[start Recorded information]

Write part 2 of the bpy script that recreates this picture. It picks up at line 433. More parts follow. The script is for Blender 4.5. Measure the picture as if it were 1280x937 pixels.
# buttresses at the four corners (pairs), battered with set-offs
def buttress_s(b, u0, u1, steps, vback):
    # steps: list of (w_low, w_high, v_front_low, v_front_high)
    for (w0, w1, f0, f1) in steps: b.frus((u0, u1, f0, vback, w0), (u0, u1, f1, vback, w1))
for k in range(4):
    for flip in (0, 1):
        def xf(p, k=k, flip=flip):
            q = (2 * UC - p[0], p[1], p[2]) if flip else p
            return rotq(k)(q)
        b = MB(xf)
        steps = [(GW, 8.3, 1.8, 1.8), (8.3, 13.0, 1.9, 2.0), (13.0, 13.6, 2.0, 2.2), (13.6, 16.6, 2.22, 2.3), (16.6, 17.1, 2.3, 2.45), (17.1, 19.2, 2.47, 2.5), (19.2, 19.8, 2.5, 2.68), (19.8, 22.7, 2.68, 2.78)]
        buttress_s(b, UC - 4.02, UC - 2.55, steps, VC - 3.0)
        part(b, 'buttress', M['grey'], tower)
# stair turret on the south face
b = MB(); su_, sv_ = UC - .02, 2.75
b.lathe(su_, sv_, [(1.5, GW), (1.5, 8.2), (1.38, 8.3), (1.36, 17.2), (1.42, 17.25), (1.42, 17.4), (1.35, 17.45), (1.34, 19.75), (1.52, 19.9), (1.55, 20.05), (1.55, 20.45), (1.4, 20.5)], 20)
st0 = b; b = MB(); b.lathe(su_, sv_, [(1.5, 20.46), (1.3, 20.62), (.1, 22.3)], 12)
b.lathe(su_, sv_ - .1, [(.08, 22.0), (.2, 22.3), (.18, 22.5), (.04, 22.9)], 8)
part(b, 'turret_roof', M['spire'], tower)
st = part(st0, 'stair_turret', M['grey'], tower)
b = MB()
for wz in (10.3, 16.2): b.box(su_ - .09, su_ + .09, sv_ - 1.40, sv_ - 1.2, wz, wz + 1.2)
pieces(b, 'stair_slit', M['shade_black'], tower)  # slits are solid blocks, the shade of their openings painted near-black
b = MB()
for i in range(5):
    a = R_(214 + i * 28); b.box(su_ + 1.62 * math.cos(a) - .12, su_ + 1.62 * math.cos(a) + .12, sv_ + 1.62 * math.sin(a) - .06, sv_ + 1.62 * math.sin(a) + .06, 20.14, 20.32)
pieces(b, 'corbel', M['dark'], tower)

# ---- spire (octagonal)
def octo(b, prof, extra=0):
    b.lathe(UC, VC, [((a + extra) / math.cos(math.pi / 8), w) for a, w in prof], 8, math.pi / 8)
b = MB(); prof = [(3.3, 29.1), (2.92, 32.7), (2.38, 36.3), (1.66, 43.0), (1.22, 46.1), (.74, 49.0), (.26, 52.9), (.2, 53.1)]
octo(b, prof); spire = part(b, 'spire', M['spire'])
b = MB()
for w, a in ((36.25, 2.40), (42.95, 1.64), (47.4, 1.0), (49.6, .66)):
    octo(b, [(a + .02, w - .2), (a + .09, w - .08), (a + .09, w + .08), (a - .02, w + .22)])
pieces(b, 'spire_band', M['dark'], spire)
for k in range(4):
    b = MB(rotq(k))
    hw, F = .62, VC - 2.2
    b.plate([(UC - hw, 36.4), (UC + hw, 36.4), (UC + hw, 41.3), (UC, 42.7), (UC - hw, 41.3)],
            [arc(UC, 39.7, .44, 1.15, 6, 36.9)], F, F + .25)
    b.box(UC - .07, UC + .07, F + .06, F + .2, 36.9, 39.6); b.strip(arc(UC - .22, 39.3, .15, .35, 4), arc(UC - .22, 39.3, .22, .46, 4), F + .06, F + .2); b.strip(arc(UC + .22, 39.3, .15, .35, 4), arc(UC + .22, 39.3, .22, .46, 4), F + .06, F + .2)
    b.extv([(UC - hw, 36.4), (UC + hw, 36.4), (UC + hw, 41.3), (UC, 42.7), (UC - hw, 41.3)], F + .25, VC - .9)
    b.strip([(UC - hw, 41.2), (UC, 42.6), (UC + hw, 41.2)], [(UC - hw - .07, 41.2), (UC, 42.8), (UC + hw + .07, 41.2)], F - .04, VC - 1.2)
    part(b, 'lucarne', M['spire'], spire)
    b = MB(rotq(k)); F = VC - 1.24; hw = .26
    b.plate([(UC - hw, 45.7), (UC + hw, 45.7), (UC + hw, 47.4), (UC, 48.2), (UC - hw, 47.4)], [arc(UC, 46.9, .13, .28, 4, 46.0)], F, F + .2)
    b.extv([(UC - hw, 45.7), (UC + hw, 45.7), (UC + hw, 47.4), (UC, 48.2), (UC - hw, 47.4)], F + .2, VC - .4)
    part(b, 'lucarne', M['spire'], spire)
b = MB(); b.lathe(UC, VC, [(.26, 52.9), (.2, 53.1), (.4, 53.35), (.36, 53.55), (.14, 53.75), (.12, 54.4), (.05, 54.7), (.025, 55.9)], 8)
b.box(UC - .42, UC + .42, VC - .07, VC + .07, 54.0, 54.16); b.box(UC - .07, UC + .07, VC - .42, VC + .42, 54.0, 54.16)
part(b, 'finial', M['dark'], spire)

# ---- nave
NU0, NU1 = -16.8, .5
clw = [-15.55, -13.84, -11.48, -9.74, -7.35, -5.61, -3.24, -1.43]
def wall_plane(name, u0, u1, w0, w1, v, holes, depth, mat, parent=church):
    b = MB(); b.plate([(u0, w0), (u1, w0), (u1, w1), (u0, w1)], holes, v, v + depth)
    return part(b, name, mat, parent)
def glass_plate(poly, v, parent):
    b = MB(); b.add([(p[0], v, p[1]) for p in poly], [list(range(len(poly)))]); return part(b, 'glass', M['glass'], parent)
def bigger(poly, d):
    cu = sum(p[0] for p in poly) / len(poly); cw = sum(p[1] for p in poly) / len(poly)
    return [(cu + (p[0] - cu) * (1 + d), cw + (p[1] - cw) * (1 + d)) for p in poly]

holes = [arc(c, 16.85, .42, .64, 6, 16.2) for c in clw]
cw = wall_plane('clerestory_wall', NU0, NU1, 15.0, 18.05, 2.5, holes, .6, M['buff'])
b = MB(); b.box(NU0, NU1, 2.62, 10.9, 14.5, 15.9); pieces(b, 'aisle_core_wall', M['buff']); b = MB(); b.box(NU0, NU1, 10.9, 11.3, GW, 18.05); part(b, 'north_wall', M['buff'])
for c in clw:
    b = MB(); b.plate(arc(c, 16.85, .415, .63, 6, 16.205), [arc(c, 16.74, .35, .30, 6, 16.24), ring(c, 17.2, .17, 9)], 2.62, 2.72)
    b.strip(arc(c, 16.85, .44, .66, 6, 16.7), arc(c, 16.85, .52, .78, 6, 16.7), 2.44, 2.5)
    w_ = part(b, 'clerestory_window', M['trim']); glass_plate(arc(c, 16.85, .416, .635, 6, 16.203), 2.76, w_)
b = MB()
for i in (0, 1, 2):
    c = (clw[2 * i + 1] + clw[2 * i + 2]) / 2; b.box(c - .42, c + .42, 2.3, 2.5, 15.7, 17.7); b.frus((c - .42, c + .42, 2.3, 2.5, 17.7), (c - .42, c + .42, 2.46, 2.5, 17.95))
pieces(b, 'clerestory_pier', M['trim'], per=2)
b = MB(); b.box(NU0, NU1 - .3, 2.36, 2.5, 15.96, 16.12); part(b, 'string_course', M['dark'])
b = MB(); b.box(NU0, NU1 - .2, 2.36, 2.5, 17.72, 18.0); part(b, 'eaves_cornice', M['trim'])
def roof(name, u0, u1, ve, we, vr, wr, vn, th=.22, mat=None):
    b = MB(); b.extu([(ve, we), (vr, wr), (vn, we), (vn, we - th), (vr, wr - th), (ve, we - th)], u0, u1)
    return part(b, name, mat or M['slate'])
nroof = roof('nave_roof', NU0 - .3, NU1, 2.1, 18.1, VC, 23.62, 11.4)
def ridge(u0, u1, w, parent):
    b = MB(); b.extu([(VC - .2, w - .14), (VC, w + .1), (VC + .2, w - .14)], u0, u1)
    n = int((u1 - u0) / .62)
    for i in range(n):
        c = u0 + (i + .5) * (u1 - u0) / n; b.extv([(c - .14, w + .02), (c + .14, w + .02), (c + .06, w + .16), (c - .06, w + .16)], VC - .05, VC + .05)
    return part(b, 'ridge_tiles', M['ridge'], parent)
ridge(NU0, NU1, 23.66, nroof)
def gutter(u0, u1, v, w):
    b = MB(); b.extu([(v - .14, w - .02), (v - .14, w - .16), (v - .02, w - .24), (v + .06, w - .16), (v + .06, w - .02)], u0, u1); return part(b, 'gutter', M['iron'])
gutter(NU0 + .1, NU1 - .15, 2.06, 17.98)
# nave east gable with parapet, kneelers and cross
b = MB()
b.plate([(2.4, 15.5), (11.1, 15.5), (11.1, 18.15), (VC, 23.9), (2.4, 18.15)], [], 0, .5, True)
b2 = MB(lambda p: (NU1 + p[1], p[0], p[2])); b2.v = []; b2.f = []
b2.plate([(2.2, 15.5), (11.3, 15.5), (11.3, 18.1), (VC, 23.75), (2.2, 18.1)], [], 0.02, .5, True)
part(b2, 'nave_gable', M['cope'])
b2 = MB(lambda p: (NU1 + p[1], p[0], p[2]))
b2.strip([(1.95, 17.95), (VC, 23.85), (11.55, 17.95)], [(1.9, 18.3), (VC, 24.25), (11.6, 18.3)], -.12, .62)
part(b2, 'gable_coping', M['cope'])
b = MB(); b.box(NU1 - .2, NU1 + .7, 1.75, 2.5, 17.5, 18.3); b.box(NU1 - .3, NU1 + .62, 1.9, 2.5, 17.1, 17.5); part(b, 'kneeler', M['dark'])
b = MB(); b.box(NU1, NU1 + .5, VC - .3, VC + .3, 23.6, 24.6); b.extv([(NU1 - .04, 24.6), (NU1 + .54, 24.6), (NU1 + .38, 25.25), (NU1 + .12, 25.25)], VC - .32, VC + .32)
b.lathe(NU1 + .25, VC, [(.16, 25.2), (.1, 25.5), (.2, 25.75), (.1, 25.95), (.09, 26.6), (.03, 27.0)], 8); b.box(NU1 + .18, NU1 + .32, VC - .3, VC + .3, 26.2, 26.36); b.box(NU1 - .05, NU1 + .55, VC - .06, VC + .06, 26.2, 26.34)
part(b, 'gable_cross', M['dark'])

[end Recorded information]
[start Recorded information]

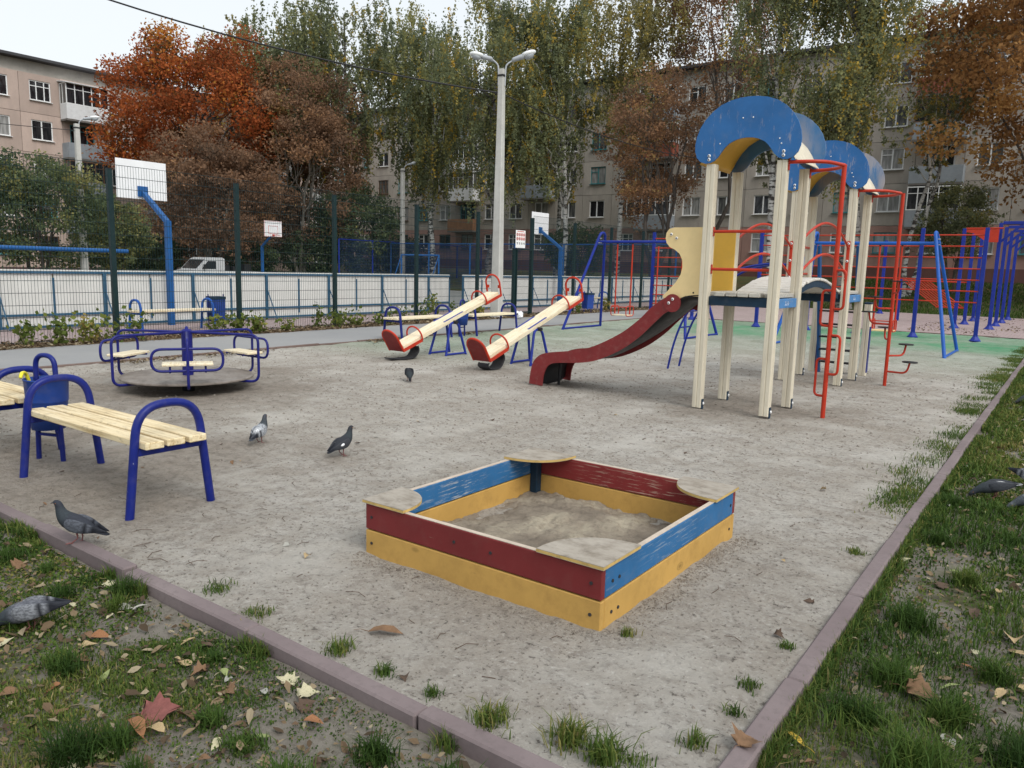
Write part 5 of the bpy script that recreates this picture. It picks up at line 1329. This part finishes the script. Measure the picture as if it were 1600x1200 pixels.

[end Recorded information]

■ **Work to complete**
Of the lines in the material, how many contain the word "Measure"? Reply with the number and nothing else.

■ **Written response**
2